Lagunas de Montebello| Comunidad Indigena

Chiapas 2012 302
Lagunas de Montebello, Chiapas. I’ll be honest I wasn’t in my best condition to take a picture.
Chiapas 2012 287
Seated on a rock bed applied ready to eat indigenous food.

 

Even though my trip to Chiapas was in 2012, I absolutely loved it. Because I’ve barely started on this blog, I would like to share my experiences when I went to Chiapas.

We went  to different places with a tour guide which they took us to 6 different places in around 5 days. We went to Misol Ha, Bonampak, Yaxchilan, Agua Azul Waterfalls, and to indigenous villages where you had your own point of view as how you regarded these talented and gifted beings. I will talk about the importance of the presence of Indians.

Throughout the course of history, Indians were always oppressed by the white majority. Of course things have changed but it’s necessary that we reflect on what they have given to the Mexican community. With these communities, we have established our own identity as Mexicans. We have been influenced by their artistic talents,values, customs, language, and many more.
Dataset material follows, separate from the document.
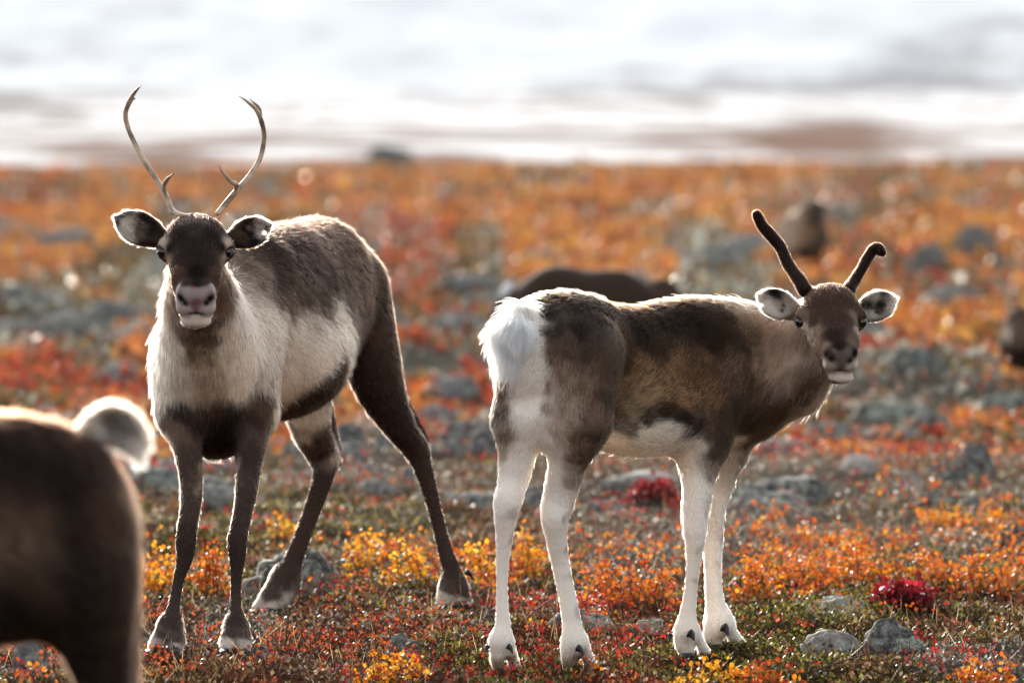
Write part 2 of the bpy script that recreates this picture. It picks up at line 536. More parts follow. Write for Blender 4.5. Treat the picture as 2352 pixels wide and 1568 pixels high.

Maybe you’re a foreigner reading this and you may say I’m not Mexican, but I’m mostly sure that the place you come from there are indigenous people influence little specks of your lives.

At least I could see the indigenous talent in the lakes of Montebello. Little children running towards the tourists seeking compensation for their work and before you knew it they’d speak kakchikel, but you knew you’d have to help. They would say thank you by their use of their hands. They made bags, blankets, and shirts that you could buy for maybe 8 dollars and for them it meant food, water and shelter that maybe for the tourists it wasn’t a lot.

My dad and I ate there because we were really hungry after going from place to place. I think I remember eating chorizo with tortillas and frijoles pintos (or lima beans, don’t remember) by the side. It was all natural: beans were harvested nearby and the tortillas were made in front of you. The two women cooking were indigenous women and they had children to feed and take care. As they cooked they would speak their language and dive in into what their ancestral relatives would do and continue the tradition. Yes, the big lakes flourished into the coniferous forests and the pines would reflect into the mirrored lakes. I saw myself diving in.